Sunday September 26th 2010

This entry is written somewhat retrospectively since I didn't get round to starting this blog until sometime after I arrived in Jakarta.

My initial training took place in Abu Dhabi, i was there for exactly 7 days and had 7 days of training so I didn't really see that much of the country.

My overwhelming impression was of unthinkable amounts of money being squirted in some very sensible and some very stupid directions, and of the worst taxi drivers I've ever met.

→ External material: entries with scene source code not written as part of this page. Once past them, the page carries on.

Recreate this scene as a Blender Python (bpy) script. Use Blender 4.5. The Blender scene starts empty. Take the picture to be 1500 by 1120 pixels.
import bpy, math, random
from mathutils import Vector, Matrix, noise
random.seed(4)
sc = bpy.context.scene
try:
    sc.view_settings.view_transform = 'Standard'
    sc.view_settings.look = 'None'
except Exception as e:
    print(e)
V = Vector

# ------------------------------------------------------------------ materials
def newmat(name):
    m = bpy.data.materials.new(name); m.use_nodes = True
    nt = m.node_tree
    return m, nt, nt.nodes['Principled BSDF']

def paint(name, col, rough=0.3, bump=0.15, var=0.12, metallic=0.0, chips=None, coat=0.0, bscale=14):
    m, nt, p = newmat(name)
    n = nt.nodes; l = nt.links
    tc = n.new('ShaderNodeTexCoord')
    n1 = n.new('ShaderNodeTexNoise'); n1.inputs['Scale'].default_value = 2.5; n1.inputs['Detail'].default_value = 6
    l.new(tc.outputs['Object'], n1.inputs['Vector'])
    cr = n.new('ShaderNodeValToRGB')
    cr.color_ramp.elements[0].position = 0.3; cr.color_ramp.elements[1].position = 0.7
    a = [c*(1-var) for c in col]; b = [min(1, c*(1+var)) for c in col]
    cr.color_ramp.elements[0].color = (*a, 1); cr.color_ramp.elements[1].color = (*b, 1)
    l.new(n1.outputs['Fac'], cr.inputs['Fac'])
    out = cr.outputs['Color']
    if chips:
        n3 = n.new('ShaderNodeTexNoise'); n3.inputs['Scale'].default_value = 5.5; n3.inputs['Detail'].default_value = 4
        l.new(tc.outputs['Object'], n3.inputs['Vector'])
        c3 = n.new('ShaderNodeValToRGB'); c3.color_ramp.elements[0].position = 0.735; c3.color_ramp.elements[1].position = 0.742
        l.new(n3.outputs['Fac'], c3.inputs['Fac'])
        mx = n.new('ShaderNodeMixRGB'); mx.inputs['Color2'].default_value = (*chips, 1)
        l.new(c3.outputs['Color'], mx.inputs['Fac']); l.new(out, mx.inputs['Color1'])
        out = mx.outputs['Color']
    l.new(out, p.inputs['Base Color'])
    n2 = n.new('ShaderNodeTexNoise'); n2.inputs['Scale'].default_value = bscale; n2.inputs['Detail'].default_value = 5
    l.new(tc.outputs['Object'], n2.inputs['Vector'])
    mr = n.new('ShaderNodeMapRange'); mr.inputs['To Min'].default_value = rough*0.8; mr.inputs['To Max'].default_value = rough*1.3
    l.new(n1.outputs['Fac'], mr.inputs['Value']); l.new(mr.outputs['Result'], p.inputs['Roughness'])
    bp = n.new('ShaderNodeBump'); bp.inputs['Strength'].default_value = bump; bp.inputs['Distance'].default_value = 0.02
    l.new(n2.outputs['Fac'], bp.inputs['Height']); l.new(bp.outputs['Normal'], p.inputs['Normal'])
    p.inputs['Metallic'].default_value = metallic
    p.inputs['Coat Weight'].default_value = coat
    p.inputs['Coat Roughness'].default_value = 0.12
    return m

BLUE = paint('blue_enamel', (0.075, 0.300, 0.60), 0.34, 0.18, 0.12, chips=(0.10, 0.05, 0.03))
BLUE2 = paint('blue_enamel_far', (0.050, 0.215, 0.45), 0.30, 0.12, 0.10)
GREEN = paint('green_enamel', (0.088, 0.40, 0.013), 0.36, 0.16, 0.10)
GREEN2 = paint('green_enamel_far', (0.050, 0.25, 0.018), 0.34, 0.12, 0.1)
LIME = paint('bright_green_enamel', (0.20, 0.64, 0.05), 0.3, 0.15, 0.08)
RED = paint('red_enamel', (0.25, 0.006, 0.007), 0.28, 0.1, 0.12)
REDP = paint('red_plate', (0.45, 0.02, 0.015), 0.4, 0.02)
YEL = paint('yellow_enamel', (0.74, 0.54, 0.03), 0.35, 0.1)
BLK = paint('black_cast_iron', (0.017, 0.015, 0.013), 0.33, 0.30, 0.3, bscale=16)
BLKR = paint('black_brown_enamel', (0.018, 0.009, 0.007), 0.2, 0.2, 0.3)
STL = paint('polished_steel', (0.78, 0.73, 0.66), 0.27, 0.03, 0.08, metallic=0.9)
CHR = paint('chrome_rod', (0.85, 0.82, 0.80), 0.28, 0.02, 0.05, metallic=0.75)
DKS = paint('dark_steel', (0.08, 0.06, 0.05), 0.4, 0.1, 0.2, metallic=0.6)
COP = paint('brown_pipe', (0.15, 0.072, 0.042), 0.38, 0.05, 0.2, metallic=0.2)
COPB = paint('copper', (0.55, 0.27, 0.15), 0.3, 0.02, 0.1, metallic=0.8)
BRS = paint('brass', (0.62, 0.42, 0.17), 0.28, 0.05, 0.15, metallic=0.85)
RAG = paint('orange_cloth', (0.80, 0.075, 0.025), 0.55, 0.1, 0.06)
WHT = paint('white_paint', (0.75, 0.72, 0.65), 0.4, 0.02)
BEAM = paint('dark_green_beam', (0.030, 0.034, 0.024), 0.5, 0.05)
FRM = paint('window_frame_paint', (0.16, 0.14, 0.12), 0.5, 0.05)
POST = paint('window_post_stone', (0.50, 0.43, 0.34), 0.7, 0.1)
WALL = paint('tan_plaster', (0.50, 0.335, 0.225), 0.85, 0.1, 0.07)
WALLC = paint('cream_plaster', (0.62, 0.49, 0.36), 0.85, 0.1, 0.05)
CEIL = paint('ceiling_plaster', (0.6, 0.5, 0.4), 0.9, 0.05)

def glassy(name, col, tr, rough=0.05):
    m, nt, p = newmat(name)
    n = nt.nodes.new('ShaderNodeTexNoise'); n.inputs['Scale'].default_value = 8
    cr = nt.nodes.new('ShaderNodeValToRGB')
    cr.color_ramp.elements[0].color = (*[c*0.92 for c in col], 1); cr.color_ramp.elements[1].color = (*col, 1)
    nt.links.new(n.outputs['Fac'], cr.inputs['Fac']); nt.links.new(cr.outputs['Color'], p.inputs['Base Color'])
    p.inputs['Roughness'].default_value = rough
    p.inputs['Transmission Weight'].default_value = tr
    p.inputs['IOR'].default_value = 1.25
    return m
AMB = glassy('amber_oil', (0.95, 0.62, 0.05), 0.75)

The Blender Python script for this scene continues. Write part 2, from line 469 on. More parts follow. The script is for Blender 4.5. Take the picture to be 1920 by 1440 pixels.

My instructions before I arrived were as follows: 1) Do not use yellow taxis, do not use white taxis, only ever use silver taxis. 2) Meet you driver (I wasn't given his name) at gate 6 (which turned out to be shut) and go to a place (which no one in the airport had heard of) called MLC. It turns out almost all taxis are silver, so I was able to tick 1) off with ease. 2) on the other hand presented rather more trouble, I eventually met some other recruits who had been given rather more information, and we managed to find our drivers, who were at neither gate 6 nor the gate we had all arrived at. However I got to wondering how long I had to hang around at the airport for before I had to get back on a flight to London  and inform the company that, contrary to popular belief, neither MLC nor my driver existed.
MLC stands the Middle Learning Centre, it reminded me of the Early Learning Centre (an irritatingly self righteous toy shop for under fives), and I felt like I was about to commence stage two of my life’s training, with everything between the Early Learning Centre and the Middle Learning Centre just a distraction.

Perhaps the oddest thing was the water, even the cold tap produced water at about 40oC. If you thing about it, it is obvious. All the water pipes are very shall, the water is desalinated sea water and the average temperature including nights is over 40, so obviously the cold can't actually be cold. Still, it adds to the sense only the air conditioning is keeping you alive.

If you want to get to where you're trying to go in a taxi in Abu Dhabi, you need to be ruder than the rudest cunt you've ever met in fluent hindi (all taxi drivers are Indian it seems), know exactly where you're going, and have a big enough cash reserve to pay when they still take you the wrong way. I guess the taxi drivers are rightfully annoyed at being exploited by the society they have left their home to server, but right now I can’t help thinking they’re generating enough dislike to keep themselves being exploited even if the good people of Abu Dhabi intended to pull them out of poverty and let them share in the state’s enormous wealth.